On January 1, 2002 I will be in the old part of Jerusalem, in the lovely land of Israel. This is just one of quite a few ways in which this will be a verily New year for me.

Israel?
Since I’m going to be graduating from college in a matter of days, a couple of weeks if you really want to be specific (but how quickly those weeks go by), and don’t really have any job prospects lined up, I have decided to do something special. I will be going to study at a yeshiva in Jerusalem, specifically Ohr Somayach. A yeshiva, incidentally, according to a dictionary I found online, is defined as “an Orthodox Jewish school of higher instruction in Jewish learning.” It also mentions something about people going on to become rabbis, but I can assure you here that this is not my intention or reason for going. You see, for me this is something that I feel I should have started doing a long time ago, when I was growing up.
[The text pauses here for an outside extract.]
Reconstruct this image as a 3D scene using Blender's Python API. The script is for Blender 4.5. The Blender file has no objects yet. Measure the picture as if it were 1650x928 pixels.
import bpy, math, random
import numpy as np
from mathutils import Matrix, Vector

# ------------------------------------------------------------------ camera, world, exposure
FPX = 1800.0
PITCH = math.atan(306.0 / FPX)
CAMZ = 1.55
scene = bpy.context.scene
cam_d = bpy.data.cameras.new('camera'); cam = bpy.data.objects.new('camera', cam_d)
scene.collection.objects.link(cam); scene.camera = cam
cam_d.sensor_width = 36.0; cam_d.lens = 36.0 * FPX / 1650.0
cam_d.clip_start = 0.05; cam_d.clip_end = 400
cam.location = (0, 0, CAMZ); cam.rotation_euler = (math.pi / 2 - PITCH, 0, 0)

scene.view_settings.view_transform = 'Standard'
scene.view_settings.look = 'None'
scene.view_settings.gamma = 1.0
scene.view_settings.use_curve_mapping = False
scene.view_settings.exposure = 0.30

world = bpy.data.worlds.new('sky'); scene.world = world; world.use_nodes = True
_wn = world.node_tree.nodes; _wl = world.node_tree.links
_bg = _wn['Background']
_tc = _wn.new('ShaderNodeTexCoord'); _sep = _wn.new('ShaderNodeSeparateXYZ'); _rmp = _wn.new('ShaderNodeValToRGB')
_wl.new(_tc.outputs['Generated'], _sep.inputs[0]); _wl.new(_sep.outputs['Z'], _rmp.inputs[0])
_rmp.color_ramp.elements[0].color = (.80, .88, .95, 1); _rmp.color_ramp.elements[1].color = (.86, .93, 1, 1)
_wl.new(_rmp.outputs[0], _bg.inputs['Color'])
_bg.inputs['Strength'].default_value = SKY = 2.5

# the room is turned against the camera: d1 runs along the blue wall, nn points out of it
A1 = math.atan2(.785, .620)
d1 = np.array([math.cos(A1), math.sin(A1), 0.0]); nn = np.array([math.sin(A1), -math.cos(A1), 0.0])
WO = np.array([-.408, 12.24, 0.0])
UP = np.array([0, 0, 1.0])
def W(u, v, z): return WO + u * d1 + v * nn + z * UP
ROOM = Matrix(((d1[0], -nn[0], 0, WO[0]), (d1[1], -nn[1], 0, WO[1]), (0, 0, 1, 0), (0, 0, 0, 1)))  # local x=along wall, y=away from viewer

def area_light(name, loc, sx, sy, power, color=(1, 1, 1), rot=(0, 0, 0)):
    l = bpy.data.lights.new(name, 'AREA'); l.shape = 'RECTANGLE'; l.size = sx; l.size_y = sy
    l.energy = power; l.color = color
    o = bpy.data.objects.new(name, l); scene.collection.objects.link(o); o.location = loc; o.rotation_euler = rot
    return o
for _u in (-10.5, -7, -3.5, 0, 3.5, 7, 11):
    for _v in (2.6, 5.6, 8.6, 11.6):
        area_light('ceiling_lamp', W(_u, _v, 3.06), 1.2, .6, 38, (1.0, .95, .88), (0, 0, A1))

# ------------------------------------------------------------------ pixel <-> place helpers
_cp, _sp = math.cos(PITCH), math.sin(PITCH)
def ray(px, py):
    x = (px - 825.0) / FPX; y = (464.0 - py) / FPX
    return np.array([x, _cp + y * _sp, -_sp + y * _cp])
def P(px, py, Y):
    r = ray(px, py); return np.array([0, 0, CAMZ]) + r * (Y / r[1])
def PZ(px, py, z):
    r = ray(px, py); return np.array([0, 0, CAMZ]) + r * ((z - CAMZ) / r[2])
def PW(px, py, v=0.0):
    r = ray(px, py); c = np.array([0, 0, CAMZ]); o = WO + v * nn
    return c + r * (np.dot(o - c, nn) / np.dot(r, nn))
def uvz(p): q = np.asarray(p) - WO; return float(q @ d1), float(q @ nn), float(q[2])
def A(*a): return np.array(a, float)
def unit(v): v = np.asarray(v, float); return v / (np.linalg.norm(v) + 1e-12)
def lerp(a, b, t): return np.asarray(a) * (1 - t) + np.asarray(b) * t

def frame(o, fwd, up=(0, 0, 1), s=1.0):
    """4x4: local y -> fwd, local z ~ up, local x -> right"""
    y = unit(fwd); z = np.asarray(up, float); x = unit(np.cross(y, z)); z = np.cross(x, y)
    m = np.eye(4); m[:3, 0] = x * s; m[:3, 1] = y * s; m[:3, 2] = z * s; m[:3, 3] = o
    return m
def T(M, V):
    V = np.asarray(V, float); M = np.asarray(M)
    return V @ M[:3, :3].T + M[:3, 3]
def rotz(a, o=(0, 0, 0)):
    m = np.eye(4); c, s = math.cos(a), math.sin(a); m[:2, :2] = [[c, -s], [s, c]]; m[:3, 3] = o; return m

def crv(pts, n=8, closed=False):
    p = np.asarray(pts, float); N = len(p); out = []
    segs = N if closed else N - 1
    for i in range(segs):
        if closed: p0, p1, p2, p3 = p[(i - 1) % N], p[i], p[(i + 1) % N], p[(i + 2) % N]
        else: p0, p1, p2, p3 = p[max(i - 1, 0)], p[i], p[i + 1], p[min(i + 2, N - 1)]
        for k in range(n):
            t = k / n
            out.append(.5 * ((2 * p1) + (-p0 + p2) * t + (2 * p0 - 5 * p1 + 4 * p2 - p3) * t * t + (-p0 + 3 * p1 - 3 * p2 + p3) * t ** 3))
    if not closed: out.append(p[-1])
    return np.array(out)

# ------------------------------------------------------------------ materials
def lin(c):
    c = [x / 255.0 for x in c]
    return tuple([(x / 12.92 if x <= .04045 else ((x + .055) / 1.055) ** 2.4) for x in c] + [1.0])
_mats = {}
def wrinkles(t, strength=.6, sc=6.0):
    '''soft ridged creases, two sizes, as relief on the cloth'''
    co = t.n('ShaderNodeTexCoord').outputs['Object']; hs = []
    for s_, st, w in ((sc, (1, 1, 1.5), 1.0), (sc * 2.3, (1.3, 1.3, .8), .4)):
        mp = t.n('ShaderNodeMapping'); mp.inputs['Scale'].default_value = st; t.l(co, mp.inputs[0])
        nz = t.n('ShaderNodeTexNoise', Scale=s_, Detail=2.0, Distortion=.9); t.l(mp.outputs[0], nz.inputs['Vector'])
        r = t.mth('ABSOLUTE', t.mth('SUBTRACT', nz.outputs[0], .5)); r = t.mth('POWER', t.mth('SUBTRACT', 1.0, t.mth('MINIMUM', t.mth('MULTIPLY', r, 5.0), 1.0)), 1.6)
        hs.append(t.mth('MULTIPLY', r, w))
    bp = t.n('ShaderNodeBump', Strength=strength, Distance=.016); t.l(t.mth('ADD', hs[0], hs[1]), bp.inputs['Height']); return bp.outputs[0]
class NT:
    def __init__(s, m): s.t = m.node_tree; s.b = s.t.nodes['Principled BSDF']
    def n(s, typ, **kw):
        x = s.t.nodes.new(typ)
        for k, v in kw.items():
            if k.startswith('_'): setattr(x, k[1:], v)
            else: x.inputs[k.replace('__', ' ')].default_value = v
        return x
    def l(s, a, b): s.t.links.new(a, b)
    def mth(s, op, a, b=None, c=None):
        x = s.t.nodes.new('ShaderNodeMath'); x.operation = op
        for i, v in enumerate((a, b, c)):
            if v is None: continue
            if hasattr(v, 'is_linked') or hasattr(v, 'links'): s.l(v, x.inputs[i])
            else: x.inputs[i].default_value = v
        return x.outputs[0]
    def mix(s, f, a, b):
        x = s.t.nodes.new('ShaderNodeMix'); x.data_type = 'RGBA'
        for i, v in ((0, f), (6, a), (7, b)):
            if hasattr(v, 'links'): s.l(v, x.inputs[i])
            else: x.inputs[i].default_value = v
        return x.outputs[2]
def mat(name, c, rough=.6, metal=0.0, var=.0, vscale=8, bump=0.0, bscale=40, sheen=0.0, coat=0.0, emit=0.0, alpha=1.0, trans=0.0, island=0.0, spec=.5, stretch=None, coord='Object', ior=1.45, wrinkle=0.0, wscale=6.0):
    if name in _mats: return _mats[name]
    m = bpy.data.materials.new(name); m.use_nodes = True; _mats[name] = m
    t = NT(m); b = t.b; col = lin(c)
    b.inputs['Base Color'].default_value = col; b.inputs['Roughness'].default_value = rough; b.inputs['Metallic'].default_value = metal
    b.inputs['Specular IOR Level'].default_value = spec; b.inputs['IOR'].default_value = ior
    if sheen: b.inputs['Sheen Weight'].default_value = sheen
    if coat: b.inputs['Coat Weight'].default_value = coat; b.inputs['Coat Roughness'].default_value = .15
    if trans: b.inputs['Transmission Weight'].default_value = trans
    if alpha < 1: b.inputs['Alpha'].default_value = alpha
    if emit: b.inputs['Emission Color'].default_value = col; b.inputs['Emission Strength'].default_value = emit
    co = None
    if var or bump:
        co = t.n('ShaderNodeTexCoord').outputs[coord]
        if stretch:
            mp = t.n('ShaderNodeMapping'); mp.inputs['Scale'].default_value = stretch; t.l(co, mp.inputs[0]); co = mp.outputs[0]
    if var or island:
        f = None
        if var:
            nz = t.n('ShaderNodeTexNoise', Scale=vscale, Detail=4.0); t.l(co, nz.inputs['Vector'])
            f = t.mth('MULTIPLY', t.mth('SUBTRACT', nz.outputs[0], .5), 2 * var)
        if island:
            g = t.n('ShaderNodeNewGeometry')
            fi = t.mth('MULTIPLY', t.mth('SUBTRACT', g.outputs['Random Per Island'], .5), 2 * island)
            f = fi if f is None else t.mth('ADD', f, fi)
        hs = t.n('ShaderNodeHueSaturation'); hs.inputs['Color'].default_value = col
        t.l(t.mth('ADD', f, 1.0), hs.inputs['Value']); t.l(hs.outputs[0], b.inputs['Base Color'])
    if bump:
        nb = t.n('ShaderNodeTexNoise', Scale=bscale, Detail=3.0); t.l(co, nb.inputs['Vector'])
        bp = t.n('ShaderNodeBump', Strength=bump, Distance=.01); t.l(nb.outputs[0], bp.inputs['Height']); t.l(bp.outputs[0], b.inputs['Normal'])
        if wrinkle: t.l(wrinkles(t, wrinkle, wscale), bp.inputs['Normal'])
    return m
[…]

There isn’t any point right now to start blaming people for why it is that I never went to a serious place of religious learning growing up, or a yeshiva high school, because I have taken the initiative now and am seeking the education myself. One of the better known Rabbis historically, Rabbi Hillel, is attributed with having said "If not now, when?" A good question, indeed.

Isn’t that a bit… dangerous?
Yes, it is a little dangerous to be going to Israel at this point in time. However, I do believe that the place I am going, the older part of Jerusalem, is considerably safer than other areas of Israel at this moment. Also, I am a strong believer that we are put on this earth for a purpose, and that it is the creator who decides when we are to be leaving this green earth, not people. I believe that said creator takes care of us, cares deeply about us (in much the same way that a mother would love her children), and that it is quite important that I go to study Judaism. On top of that, I’m going to be taking every precaution I can to keep safe.

Graduation
Besides being the first new year in which I am going to be not in my country of birth, this will be the first new year wherein I am no longer bound to continue going to any school of higher learning. After being at Rutgers University since the fall of 1996, I am thankfully graduating with a degree in communication. It’s funny to me that now that I am finished with one sort of higher learning I am turning to the holy land for an entirely different sort of "higher learning" – one which some argue is fundamentally more important in life than a degree in communication could ever be. Communication, after all, covers but one aspect of life. Studying Torah and Talmud, believe it or not, covers just about all of them. It’s something to look into if you’re at all interested, I strongly suggest it. There are many online resources which cover it, such as 613.org (613 is the number of mitzvahs the Jewish people are to follow) and shiur.net which has a lot of informative lectures recorded in mp3 format.

I would like to go off on a little bit of a tangent, on that note. Ever since I was young, I couldn’t help but notice that there were many people who absolutely hated being in school. At one point I really didn’t want to be in school, but that was because I felt completely left out and picked on and didn’t even want to wake up in the morning to do anything school related to schooling. I had a best friend growing up who used to say he didn’t understand why he had to learn mathematics such as addition and subtraction when all he wanted to do in life was to fly a fighter plane – a person didn’t need mathematics to fly planes, did they? The answer of course is that you actually do need mathematics to fly planes. That’s not quite the point, though. Many people hold a mistaken belief that learning takes place only within the four walls of a house of education, that only by means of a teacher or professor are we ever edified. Lo and behold, this is not at all the case. How do we know this? There are quite a few people who are held in great esteem, for example, who didn’t do all that much in school. From whence did their pools of knowledge come from?

From living. Not frum living, although I’m sure that many people learned while living in a frum way – yeshivas haven’t always been around, you know. Yes, that was a fairly awful pun, but I felt the need to bring that back into this for a brief moment. Wherever you are, and whatever you do, you are learning something every day. Yes, it’s an old trite expression, but you really do learn something new every day. This could be anything from learning a word that you didn’t know before or learning a new meaning to a word that you thought you knew, but now you know in a better way. One could even learn something about themselves which they didn’t know before – I think that’s one of the more significant things a person can learn about. For if a person knows them self, they can understand things outside of themselves much better. That, in a way, is part of what I’m trying to do. I came to Rutgers and thought that I was going to be a Computer Science major, only to realize that this wasn’t like me at all. I took a year off and when I came back I took a Communication class out of curiosity. Three years later I am a hair away from graduating with a degree in Communication.

Conclusion
Since this is the last column of the year, I would like to conclude by saying that it is incredibly amazing how much can happen to a person in the course of a year, and how much one individual can learn about them self in such a seemingly short amount of time. I can imagine that if I were to go back in time to December 12, 2000 and told myself all of the things that happened in the course of the year, my younger self would have laughed and said that it wasn’t at all possible. Either that, or he would have just screamed at the sight of someone who looked exactly like him, but with a kippa on his head. And, of course, a Trey Anastasio Band t-shirt from a tour that hadn’t even happened at that point.